Having lived in slums (well, by U.S. standards anyway) I know a little about it. Most of the people I lived with ended up staying their because of their own choices.

In other words, do it my way or else…

Lovely.
Slee

On the other hand, after initial capitalization businesses get money from the bottom up, from lots of people buying their products. Want more jobs and more profits? In the long run, make sure enough people have the money to buy them, since no businesses will open in a dead or shrinking market. No capitalist will invest in a business without this trickle upward - at least after pets.com folded.

Yes, but before that there has to be DEMAND.

You can have the best-funded company in the world, but if there’s no demand for what it’s selling, it will fail.

And if a strong demand exists, a company can start up with only a tiny amount of capital and quickly leverage itself into profitability and growth.

This is why trickledown economics is a stupid idea.

Credit to do what? Build legitimate businesses? Make good life choices?

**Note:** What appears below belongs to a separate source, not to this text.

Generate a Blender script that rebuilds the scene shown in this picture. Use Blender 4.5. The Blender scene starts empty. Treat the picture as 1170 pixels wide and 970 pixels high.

If aggregate demand is below aggregate supply, all the State has to do is 1) reduce interest rates to turn more savings into investments and increase the velocity of money and/or 2) increase the quantity of money. The State can do either until aggregate demand is a few percentage points above aggregate supply.

I don’t see how the Fed lowering the interest rate or the gov’t increasing the quantity of money is inconsistent with Reaganomics.
Also, I’m not sure how you get that Reaganomics will result in insufficient aggregate demand. The rich consume too and investment also contributes to aggregate demand*. Again, if that still isn’t sufficient, the two means I laid out previously are sufficient to insure that aggregate demand stays above aggregate supply and that there is no liquidity trap.

*If I buy a computer to buy and consume porn, is it any less of a contribution to aggregate demand than if I buy the same computer to produce and sell porn?